> GIVEN INFORMATION:
-.-.-

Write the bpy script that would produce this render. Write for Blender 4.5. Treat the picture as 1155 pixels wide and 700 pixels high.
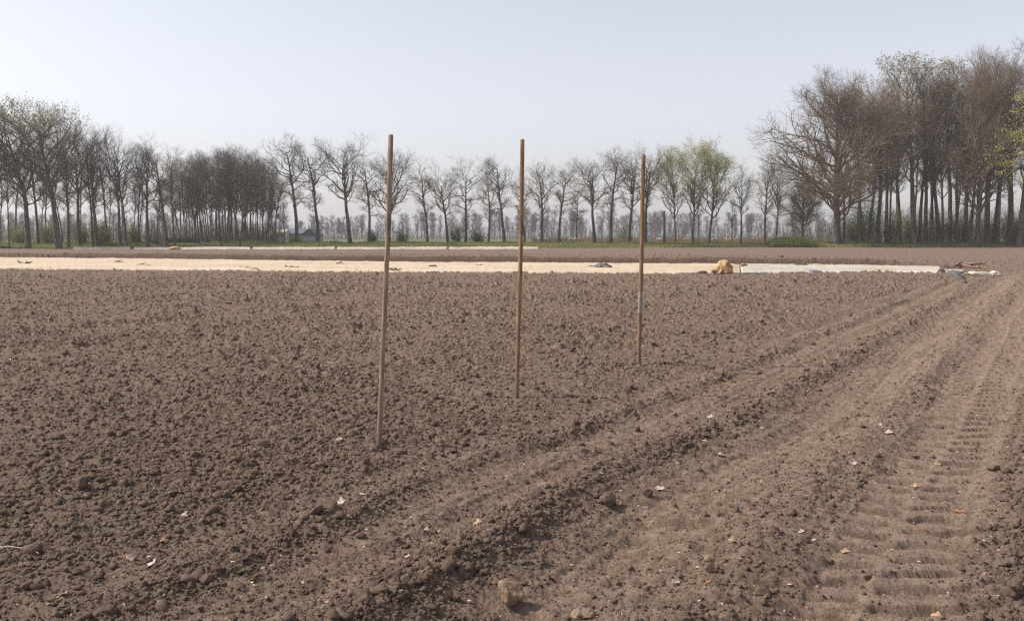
import bpy, math, random
import numpy as np
from mathutils import Vector

for o in list(bpy.data.objects):
    bpy.data.objects.remove(o)
scene = bpy.context.scene
COL = scene.collection
R = math.radians

# ------------------------------------------------------------------ camera
CAM_H = 1.5
F_PX = 1123.0                    # focal length in pixels of the 1155 px wide photograph
HORIZON = 265.0
PITCH = math.atan((350.0 - HORIZON) / F_PX)
cam_data = bpy.data.cameras.new('camera')
cam_data.sensor_width = 36.0
cam_data.lens = 36.0 * F_PX / 1155.0
cam_data.clip_start = 0.1
cam_data.clip_end = 8000.0
cam_data.dof.use_dof = False
cam = bpy.data.objects.new('camera', cam_data)
COL.objects.link(cam)
cam.location = (0, 0, CAM_H)
cam.rotation_euler = (math.pi / 2 - PITCH, 0, 0)
scene.camera = cam

# ------------------------------------------------------------------ light
SUN_EL = R(44)
SUN_H = (-math.cos(R(4)), math.sin(R(4)))      # horizontal direction towards the sun: left, a little ahead
world = bpy.data.worlds.new('World')
scene.world = world
world.use_nodes = True
nt = world.node_tree
for n in list(nt.nodes):
    nt.nodes.remove(n)
wo = nt.nodes.new('ShaderNodeOutputWorld')
bg = nt.nodes.new('ShaderNodeBackground')
sky = nt.nodes.new('ShaderNodeTexSky')
sky.sky_type = 'NISHITA'
sky.sun_disc = False
sky.sun_elevation = SUN_EL
sky.sun_rotation = math.atan2(SUN_H[0], SUN_H[1])
sky.altitude = 0
sky.air_density = 1.0
sky.dust_density = 1.2
sky.ozone_density = 1.0
bg.inputs['Strength'].default_value = 0.130
hsv = nt.nodes.new('ShaderNodeHueSaturation')        # hazy, milky spring air
hsv.inputs['Saturation'].default_value = 0.38
nt.links.new(sky.outputs[0], hsv.inputs['Color'])
tint = nt.nodes.new('ShaderNodeMixRGB')
tint.blend_type = 'MULTIPLY'
tint.inputs[0].default_value = 1.0
tint.inputs[2].default_value = (1.01, 0.968, 1.0, 1)
nt.links.new(hsv.outputs[0], tint.inputs[1])
nt.links.new(tint.outputs[0], bg.inputs[0])
nt.links.new(bg.outputs[0], wo.inputs[0])

sd = bpy.data.lights.new('sun', 'SUN')
sd.energy = 3.5
sd.angle = R(0.55)
sd.color = (1.0, 0.935, 0.85)
sun = bpy.data.objects.new('sun', sd)
COL.objects.link(sun)
sv = Vector((SUN_H[0] * math.cos(SUN_EL), SUN_H[1] * math.cos(SUN_EL), math.sin(SUN_EL)))
sun.rotation_euler = sv.to_track_quat('Z', 'Y').to_euler()
sun.location = (-30, 20, 60)

scene.view_settings.view_transform = 'Standard'
scene.view_settings.look = 'None'
scene.view_settings.gamma = 1.0
scene.view_settings.use_curve_mapping = False
scene.view_settings.exposure = 0.44
scene.render.engine = 'CYCLES'
scene.cycles.use_denoising = False
scene.cycles.adaptive_threshold = 0.003
scene.cycles.sample_clamp_indirect = 3.0
scene.cycles.filter_width = 1.3

# ------------------------------------------------------------------ pixel <-> ground helpers
CP, SP = math.cos(PITCH), math.sin(PITCH)


def ray(px, py):
    u = (px - 577.5) / F_PX
    v = (350.0 - py) / F_PX
    return np.array([u, CP + v * SP, -SP + v * CP])


def ground(px, py, z=0.0):
    d = ray(px, py)
    k = (z - CAM_H) / d[2]
    return np.array([d[0] * k, d[1] * k, z])


def at_y(px, py, Y):
    d = ray(px, py)
    k = Y / d[1]
    return np.array([d[0] * k, Y, CAM_H + d[2] * k])


# ------------------------------------------------------------------ noise in numpy
def hsh(ix, iy, seed):
    h = (ix.astype(np.int64) * 374761393 + iy.astype(np.int64) * 668265263 + seed * 982451653) & 0xFFFFFFFF
    h = ((h ^ (h >> 13)) * 1274126177) & 0xFFFFFFFF
    h = ((h ^ (h >> 15)) * 2246822519) & 0xFFFFFFFF
    h = h ^ (h >> 16)
    return h.astype(np.float64) / 4294967296.0


def vnoise(x, y, seed):
    ix, iy = np.floor(x), np.floor(y)
    fx, fy = x - ix, y - iy
    fx = fx * fx * (3 - 2 * fx)
    fy = fy * fy * (3 - 2 * fy)
    ix, iy = ix.astype(np.int64), iy.astype(np.int64)
    a, b = hsh(ix, iy, seed), hsh(ix + 1, iy, seed)
    c, d = hsh(ix, iy + 1, seed), hsh(ix + 1, iy + 1, seed)
    return (a + (b - a) * fx) * (1 - fy) + (c + (d - c) * fx) * fy - 0.5


def fbm(x, y, seed, octs=3):
    s, a, f = 0.0, 1.0, 1.0
    for k in range(octs):
        s = s + a * vnoise(x * f + 17.3 * k, y * f - 9.1 * k, seed + k)
        a *= 0.5
        f *= 2.1
    return s


def bumps(x, y, cell, seed, density, hfac):
    """rounded clods: one candidate per cell, the highest wins"""
    gx, gy = x / cell, y / cell
    ix, iy = np.floor(gx).astype(np.int64), np.floor(gy).astype(np.int64)
    out = np.zeros_like(x)
    for dx in (-1, 0, 1):
        for dy in (-1, 0, 1):
            cx, cy = ix + dx, iy + dy
            h1 = hsh(cx, cy, seed)
            h2 = hsh(cx, cy, seed + 11)
            h3 = hsh(cx, cy, seed + 23)
            h4 = hsh(cx, cy, seed + 37)
            px_ = gx - cx - h1
            py_ = gy - cy - h2
            rad = 0.22 + 0.55 * h3 * h3
            an = h4 * 6.283
            ca, sa = np.cos(an), np.sin(an)
            qx = px_ * ca + py_ * sa
            qy = (-px_ * sa + py_ * ca) * (1.0 + 0.7 * h1)
            d2 = (qx * qx + qy * qy) / (rad * rad)
            keep = (hsh(cx, cy, seed + 51) < density)
            b = np.sqrt(np.maximum(0.0, 1.0 - d2)) * rad * cell * hfac * (0.5 + 0.8 * h2)
            tilt = 1.0 + 0.5 * (qx / rad) * (h4 - 0.3)
            out = np.maximum(out, np.where(keep, b * tilt, 0.0))
    return out


def sstep(a, b, x):
    t = np.clip((x - a) / (b - a), 0, 1)
    return t * t * (3 - 2 * t)


# ------------------------------------------------------------------ lie of the land
TU = np.array([0.482, 0.876])                       # direction the tracks run in
T_LAT = [-40, -3.9, -3.45, -3.1, -2.85, -2.55, -2.32, -2.15, -1.95, -1.7, -1.45, -1.2, -1.0, -.88, -.40, -.28, -.10, .25, 3, 40]
T_RGH = [1.0, 1.0, .42, .95, .22, .36, .90, 1.02, .45, .17, .26, .60, .62, .13, .13, .45, 1.05, 1.0, .8, .8]
T_BAS = [0, .01, -.035, .045, -.04, -.02, .03, .075, .005, -.05, -.035, .035, .02, -.025, -.03, .02, .06, .03, .0, .0]
T_CMP = [0, 0, .35, .1, .6, .5, .1, .0, .4, 1, .9, .5, .5, 1, 1, .6, .15, .2, .3, .3]
STRIP_NEAR = [ground(px, py)[:2] for px, py in ((-140, 301.5), (0, 302.6), (150, 303.6), (300, 305), (450, 306.3), (620, 307), (800, 307.6), (900, 306.5), (1000, 305.6), (1050, 306.6), (1062, 307))]
STRIP_FAR = [ground(px, py)[:2] for px, py in ((-140, 289.5), (0, 291), (150, 292.6), (300, 294.3), (450, 295.6), (620, 297), (800, 298.4), (900, 299.4), (1000, 300.6), (1050, 301.6), (1062, 302.2))]
SFX = np.array([p[0] for p in STRIP_FAR] + [60.0])
SFY = np.array([p[1] for p in STRIP_FAR] + [46.0])
EDGE_X = np.array([-300, -60, 0, 25, 60, 300.0])
EDGE_Y = np.array([113, 113, 115, 122, 127, 130.0])


def lateral(x, y):
    return x * TU[1] - y * TU[0] + 0.10 * vnoise(x * 0.35, y * 0.35, 5) - 0.0


def zones(x, y):
    t = lateral(x, y)
    t = t + .17 * (1 - sstep(5.5, 8.5, y)) * (1 - sstep(-1.7, -1.1, t))
    fade = 1 - sstep(33, 44, y)
    rg = np.interp(t, T_LAT, T_RGH)
    bs = np.interp(t, T_LAT, T_BAS)
    cp = np.interp(t, T_LAT, T_CMP)
    rg = rg * fade + 0.7 * (1 - fade)
    return t, rg, bs * fade, cp * fade, fade


FEET = [ground(427, 503)[:2], ground(582.5, 447)[:2], ground(720.5, 410)[:2]]


def height(x, y, fine=True):
    x = np.asarray(x, dtype=np.float64)
    y = np.asarray(y, dtype=np.float64)
    r = np.hypot(x, y)
    t, rg, bs, cp, fade = zones(x, y)
    s = x * TU[0] + y * TU[1]
    z = 0.05 * fbm(x * 0.25, y * 0.25, 3, 2) * (1 - 0.5 * sstep(20, 60, r))
    z = z + bs * np.clip(0.75 + 1.3 * fbm(s * 0.9, t * 2.0, 77, 2), 0, 1.6)
    patch = np.clip(0.82 + 1.0 * fbm(x * 0.8, y * 0.8, 31, 2), 0.42, 1.3)
    amp = rg * patch * np.interp(r, [4, 8, 15, 35], [.46, .62, 1.15, 2.2])
    # faint seed drill lines across the seedbed
    yy = y + .06 * x + .10 * fbm(x * .3, y * .3, 19, 2)
    ln = yy / 1.18
    on = hsh(np.floor(ln).astype(np.int64), np.zeros(len(np.atleast_1d(x)), np.int64).reshape(np.shape(x)), 88) < .7
    dl = np.exp(-(((ln - np.floor(ln)) - .5) / .075) ** 2) * on * (t < -3.8) * np.clip(.6 + 1.5 * fbm(x * .7, y * .7, 29, 2), 0, 1)
    amp = amp * (1 - .55 * dl)
    z = z - .018 * dl
    # shallow implement lines parallel to the tracks in the disturbed strip
    dist = np.exp(-((t + 3.0) / 1.0) ** 2) * fade
    z = z + dist * 0.018 * np.sin(t * 13.0 + 2.0 * vnoise(s * .4, t, 9))
    lane = sstep(-3.7, -3.3, t) * (1 - sstep(-.1, .4, t)) * fade * (1 - .85 * (1 - sstep(.22, .32, np.abs(t + .64))))
    z = z + lane * (0.020 * fbm(t * 7.0, s * 0.35, 91, 3) + 0.014 * vnoise(t * 26.0, s * 0.9, 94))
    wx = x + 0.034 * fbm(x * 16, y * 16, 41, 3)
    wy = y + 0.034 * fbm(x * 16, y * 16, 47, 3)
    z = z + amp * bumps(wx, wy, 0.24, 100, 0.16, 0.33)
    z = z + amp * bumps(wx, wy, 0.12, 200, 0.50, 0.48)
    if fine:
        z = z + amp * (0.75 * bumps(wx, wy, 0.062, 300, 0.75, 0.75))
        z = z + (0.25 + 0.75 * amp) * 0.75 * bumps(wx * 1.0 + 3.3, wy, 0.031, 400, 0.8, 0.75)
        z = z + (0.3 + 0.7 * amp) * 0.026 * fbm(x * 24, y * 24, 61, 4)
        z = z + (0.5 + 0.5 * amp) * 0.012 * fbm(x * 80, y * 80, 66, 2)
    # lugs pressed in by the tyre
    tc = t + 0.64
    inside = 1 - sstep(0.17, 0.29, np.abs(tc)) * fade * np.clip(0.95 + 1.7 * fbm(s * 1.1, t * 2.6, 15, 2), 0, 1) * (1 - 0.3 * sstep(9.0, 16.0, y))
    side = np.where(tc < -0.01, 0.0, 0.5)
    ph = (y + 0.16 * x + 0.08 * fbm(x * 3.0, y * 3.0, 8, 2)) / 0.235 + side - 0.55 * np.abs(tc)
    fr = ph - np.floor(ph)
    z = z - inside * 0.044 * sstep(0.04, 0.34, fr) * (1 - sstep(0.50, 0.56, fr)) * sstep(0.0, 0.06, np.abs(tc + .01))
    # bank behind the fleece
    yf = np.interp(x, SFX, SFY)
    q = y - yf
    bankw = 1 - sstep(16, 23, x)
    bank = sstep(0.15, 0.26, q + 0.12 * fbm(x * 1.0, y * .2, 71, 2)) * (1 - sstep(6, 20, q))
    z = z + bankw * (0.36 + 0.08 * fbm(x * .5, y * .5, 72, 2)) * bank
    z = z - 0.040 * amp - 0.004
    for bx, by in FEET:
        z = z - 0.035 * np.exp(-((x - bx) ** 2 + (y - by + .05) ** 2) / .018)
    lim = np.clip(1 - 0.5 * sstep(60, 120, r), 0.4, 1)
    return z * np.where(y > 60, lim, 1.0)


def verge_z(q):
    return 0.42 * sstep(0, 6, q) * (1 - sstep(9, 26, q))


def gz(x, y):
    return float(height(np.array([x]), np.array([y]))[0])


def hit(px, py):
    """the soil point seen at a photo pixel"""
    z = 0.0
    for _ in range(5):
        g = ground(px, py, z)
        z = gz(g[0], g[1])
    return np.array([g[0], g[1], z])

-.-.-

> WHAT IS EXPECTED:
From the opening line of the listing above through the line bearing "R = math.radians", repeat each line exactly. Drop every picture.

> EXERCISE ANSWER:
Write the bpy script that would produce this render. Write for Blender 4.5. Treat the picture as 1155 pixels wide and 700 pixels high.
import bpy, math, random
import numpy as np
from mathutils import Vector

for o in list(bpy.data.objects):
    bpy.data.objects.remove(o)
scene = bpy.context.scene
COL = scene.collection
R = math.radians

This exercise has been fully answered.